Under OCV’s operating model, founders would receive lower equity ownership percentages compared to traditional ways of founding a startup with two co-founders.

Lower founder ownership is a valid concern for future investors. It tends to be more pronounced concern in early rounds, and less so in late stages.

One of the investors concerns is needing a larger options pool in the future to grant refreshes to the founders. Typically, founders do not participate in refresh grants. This is counter intuitive, but common in the market.

As a result, companies may lose potential investor interests because of CapTable concerns. YC will also express concerns. We recognize this as a headwind.

Seed round options pool

For our model (high risk for OCV) to work, OCV needs the high ownership. We won’t do a recapitalization. At the Seed round, the option pool typically will be 15%, slightly higher than the industry norm of 10%. This provides flexibility in equity grants. The company’s board will determine the allocation of the options pool including any refresh grants to founders. The size of the options pool at Seed round is in a side letter along with OCV’s initial SAFE investment.

Investor concentration

Additionally, investor concentration may be a concern separate from founder ownership stake. New investors may see concentrated ownership by one investor as not having a diverse set of advice, opinions, and industry contacts.

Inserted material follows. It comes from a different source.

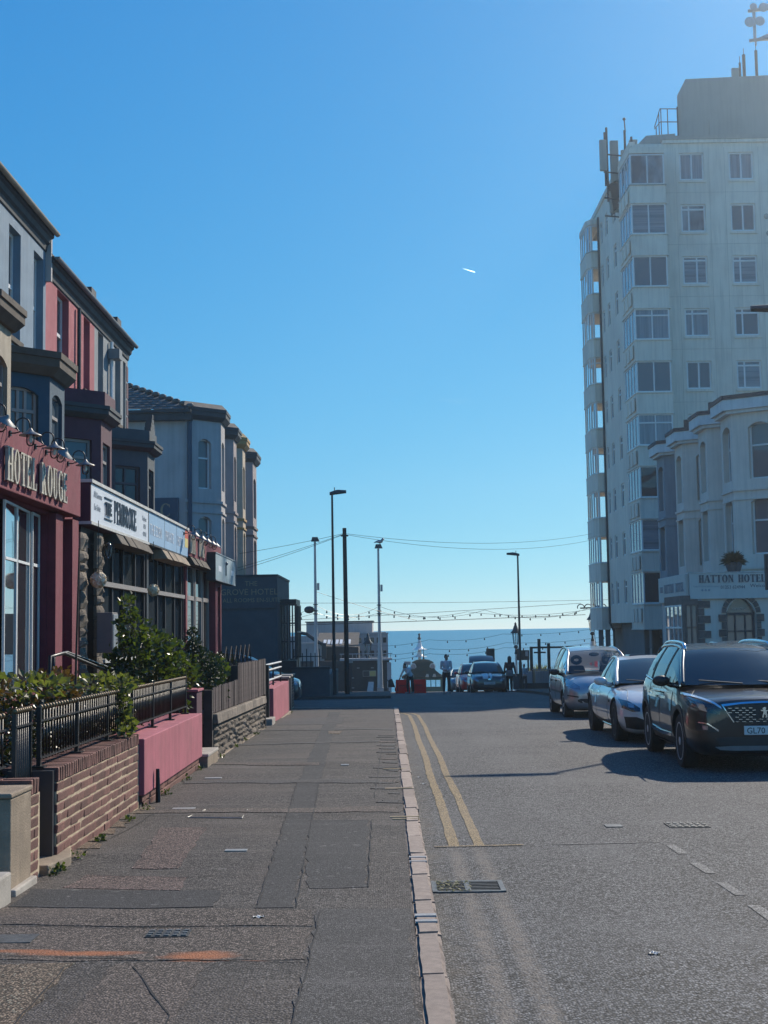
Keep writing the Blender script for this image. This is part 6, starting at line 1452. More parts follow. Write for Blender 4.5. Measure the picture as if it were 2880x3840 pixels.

The ideal scenario is for new investors to lead and participate in the Seed round to reduce OCV’s ownership percentage. In general, OCV is open to investing in or co-leading the Seed round only to support our companies. CEOs should feel free to leverage this if we commit but still try to find new investors to reduce investor concentration.

Our advice to founders is to focus on growth and grow fast to overcome these objections. Fast growth will overcome investors and YC CapTable concerns.